Students of higher education will enjoy how Latour uses the example of a university professor lecturing in a lecture hall to explore how cognitive abilities assemble and are shaped by the scripts, forms, capabilities, and materials.

Despondent graduate students wrestling with theses can take solace from Latour’s perspective on academic writing. In a nutshell, write the 40,000 words and move on to the next challenge. One text does not a career make. Academics can also learn a lot from Latour about writing. Even though his text is complex, Latour is also entertaining, self-aware and humorous.

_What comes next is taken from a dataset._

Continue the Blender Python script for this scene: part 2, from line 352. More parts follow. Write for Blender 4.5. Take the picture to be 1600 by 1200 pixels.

Thoughtful designers may want to consider Latour’s analysis of the relation between local, global and context in connection with the recent practical scholarship on context for post-thing design. For example, part of me wants to reconsider Andrew Hinton’s “Understanding Context“, Resmini and Rosati’s “Pervasive Information Architecture” and Thomas Wendt’s “Design for Dasein” with Latour in mind. If the aim of service and strategic design is to co-create pervasive information architectures and meaningful assemblages of digital and embodied experiences, then should one deploy, stabilize, and compose the social in the context of design before designing solutions or platforms. Furthermore, reading Latour made me wonder what ANT might offer design for social innovation. social innovation should embrace concepts like cosmopolitan-localism and rely on “sociologists of the social”, as Ezio Manzini suggests.

If the aim of service and strategic design is to co-create pervasive information architectures and meaningful assemblages of digital and embodied experiences, then should one deploy, stabilize, and compose the social present the context of design before designing solutions or platforms?